I have not read the entire article, and do not have it at my immediate disposal. But law reviews are intended to be fora where ideas can be discussed and debated at length, sometimes with controversy, to lay out fully the positions that can be taken on either side of an argument, then argue why the author believes his preferred position is the correct one. This article's conclusion apparently was that, even if you assume there is a legal justification for such an act (which, by the way, I completely disagree with, and whether the authors actually make that definitive statement is unclear from the synopsis), there is no moral justification for it.

Would stifling the debate so that uncontroversial statements aren't made be healthy? No. In our country, the arena of ideas is open to all comers. Controversial statements invite (and often deserve) criticism as part of that exchange. What is unfair, however, is a mischaracterization of the initial idea under debate. Specter assumed that since the article debated whether killing abortion doctors could be justifiable homicide, it invariably must have reached that conclusion. According to the above synopsis, however, exactly the opposite is true.

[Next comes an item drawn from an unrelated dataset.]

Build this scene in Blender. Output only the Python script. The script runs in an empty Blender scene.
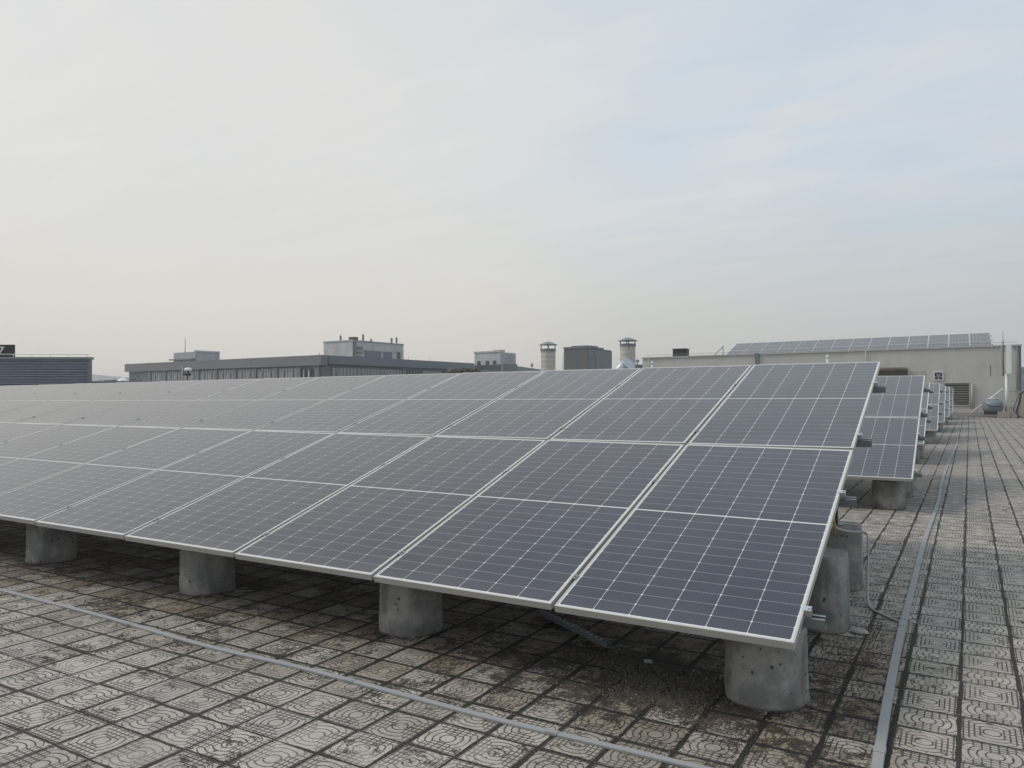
import bpy, bmesh, math, random
from mathutils import Vector, Matrix
R = math.radians
sc = bpy.context.scene
COL = sc.collection
random.seed(7)

# ------------------------------------------------------------------ camera
ZO = 0.395                       # height of the lowest panel corner above the paving
CAM = Vector((0.598, -3.422, 1.065 + ZO))
FPX, PITCH, YAW = 770.66, 0.009758, 0.522902
cd = bpy.data.cameras.new('camera'); cam = bpy.data.objects.new('camera', cd); COL.objects.link(cam)
cam.location = CAM; cam.rotation_euler = (math.pi/2 + PITCH, 0.00035, YAW)
cd.sensor_width = 36; cd.lens = FPX/1024*36; cd.clip_start = 0.05; cd.clip_end = 6000
sc.camera = cam
sc.render.resolution_x, sc.render.resolution_y = 1024, 768

# ------------------------------------------------------------------ node helper
class S:
    """a socket with arithmetic"""
    def __init__(s, nt, o): s.nt, s.o = nt, o
    def _m(s, op, *a):
        n = s.nt.nodes.new('ShaderNodeMath'); n.operation = op
        for i, v in enumerate((s,) + a):
            if isinstance(v, S): s.nt.links.new(v.o, n.inputs[i])
            else: n.inputs[i].default_value = v
        return S(s.nt, n.outputs[0])
    def __add__(s, b): return s._m('ADD', b)
    __radd__ = __add__
    def __mul__(s, b): return s._m('MULTIPLY', b)
    __rmul__ = __mul__
    def __sub__(s, b): return s._m('SUBTRACT', b)
    def __truediv__(s, b): return s._m('DIVIDE', b)
    def __neg__(s): return s._m('MULTIPLY', -1.0)
    def rsub(s, b): return (-s) + b
    def fract(s): return s._m('FRACT')
    def floor(s): return s._m('FLOOR')
    def abs(s): return s._m('ABSOLUTE')
    def sqrt(s): return s._m('SQRT')
    def max(s, b): return s._m('MAXIMUM', b)
    def min(s, b): return s._m('MINIMUM', b)
    def gt(s, b): return s._m('GREATER_THAN', b)
    def lt(s, b): return s._m('LESS_THAN', b)
    def mod(s, b): return s._m('FLOORED_MODULO', b)
    def pow(s, b): return s._m('POWER', b)
    def clamp(s): return s.max(0.0).min(1.0)
    def step(s, a, b):           # smooth ramp 0..1 from a to b
        n = s.nt.nodes.new('ShaderNodeMapRange'); n.interpolation_type = 'SMOOTHSTEP'
        s.nt.links.new(s.o, n.inputs[0]); n.inputs[1].default_value = a; n.inputs[2].default_value = b
        return S(s.nt, n.outputs[0])
    def near(s): return ((s + 0.5).fract() - 0.5).abs()      # distance to nearest integer

class T:
    """a material's node tree"""
    def __init__(t, name, world=None):
        if world: t.m = world
        else:
            t.m = bpy.data.materials.new(name)
        t.m.use_nodes = True; t.nt = t.m.node_tree; t.nt.nodes.clear()
    def node(t, ty, **kw):
        n = t.nt.nodes.new(ty)
        for k, v in kw.items(): setattr(n, k, v)
        return n
    def link(t, a, b): t.nt.links.new(a.o if isinstance(a, S) else a, b)
    def coord(t, kind='Object'):
        n = t.node('ShaderNodeTexCoord'); return n.outputs[kind]
    def sep(t, v):
        n = t.node('ShaderNodeSeparateXYZ'); t.link(v, n.inputs[0]); return [S(t.nt, o) for o in n.outputs]
    def comb(t, x, y, z=0.0):
        n = t.node('ShaderNodeCombineXYZ')
        for i, v in enumerate((x, y, z)):
            if isinstance(v, S): t.link(v, n.inputs[i])
            else: n.inputs[i].default_value = v
        return n.outputs[0]
    def noise(t, v, scale, detail=3, rough=.55, dist=0.0):
        n = t.node('ShaderNodeTexNoise'); t.link(v, n.inputs['Vector'])
        n.inputs['Scale'].default_value = scale; n.inputs['Detail'].default_value = detail
        n.inputs['Roughness'].default_value = rough; n.inputs['Distortion'].default_value = dist
        return S(t.nt, n.outputs[0])
    def voro(t, v, scale, out='Distance'):
        n = t.node('ShaderNodeTexVoronoi'); t.link(v, n.inputs['Vector']); n.inputs['Scale'].default_value = scale
        return S(t.nt, n.outputs[out])
    def white(t, v):
        n = t.node('ShaderNodeTexWhiteNoise', noise_dimensions='3D'); t.link(v, n.inputs['Vector']); return S(t.nt, n.outputs['Value'])
    def scale(t, v, s):
        n = t.node('ShaderNodeMapping'); t.link(v, n.inputs[0]); n.inputs['Scale'].default_value = s; return n.outputs[0]
    def mix(t, f, a, b, mode='MIX'):
        n = t.node('ShaderNodeMix', data_type='RGBA', blend_type=mode)
        for i, v in ((0, f), (6, a), (7, b)):
            if isinstance(v, S): t.link(v, n.inputs[i])
            elif isinstance(v, bpy.types.NodeSocket): t.link(v, n.inputs[i])
            elif isinstance(v, (int, float)) and i == 0: n.inputs[i].default_value = v
            elif isinstance(v, (int, float)): n.inputs[i].default_value = (v, v, v, 1)
            else: n.inputs[i].default_value = (*v, 1)
        return n.outputs[2]
    def mul(t, c, f):            # colour times scalar socket
        n = t.node('ShaderNodeVectorMath', operation='SCALE'); t.link(c, n.inputs[0]); t.link(f, n.inputs['Scale']); return n.outputs[0]
    def out(t, color, rough=.7, metal=0.0, bump=None, bd=.01, bs=1.0, spec=.5, ior=1.5):
        b = t.node('ShaderNodeBsdfPrincipled'); o = t.node('ShaderNodeOutputMaterial')
        def put(v, i):
            if isinstance(v, S) or isinstance(v, bpy.types.NodeSocket): t.link(v, b.inputs[i])
            elif isinstance(v, tuple): b.inputs[i].default_value = (*v, 1)
            else: b.inputs[i].default_value = v
        put(color, 'Base Color'); put(rough, 'Roughness'); put(metal, 'Metallic'); put(spec, 'Specular IOR Level'); put(ior, 'IOR')
        if bump is not None:
            k = t.node('ShaderNodeBump'); t.link(bump, k.inputs['Height']); k.inputs['Distance'].default_value = bd
            k.inputs['Strength'].default_value = bs; t.link(k.outputs[0], b.inputs['Normal'])
        t.link(b.outputs[0], o.inputs[0]); return t.m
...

Specter baited Robertson throughout that campaign. In his speech announcing his candidacy, Specter said, "When Pat Robertson says there is no constitutional doctrine of separation between Church and State, -- I say he is wrong. The First Amendment freedom of religion is as important today -- as when the Bill of Rights was written. . . . When Ralph Reed says a pro-choice Republican isn't qualified to be our President, -- I say the Republican Party will not be blackmailed. I and millions of other pro-choice Republicans -- will not be disenfranchised." No one is disenfranchised who engages in debate, and coming out on the losing end of the democratic process also is not evidence of disenfranchisement; it means you have not persuaded enough people that your position is correct.

Specter later characterized Robertson as a "fringe" Republican, and stated that Robertson and Ralph Reed were "a real threat to the country."

Given this history, it is rich to see Specter relying on Robertson today to defend his ability to assume the chairmanship of the Judiciary Committee.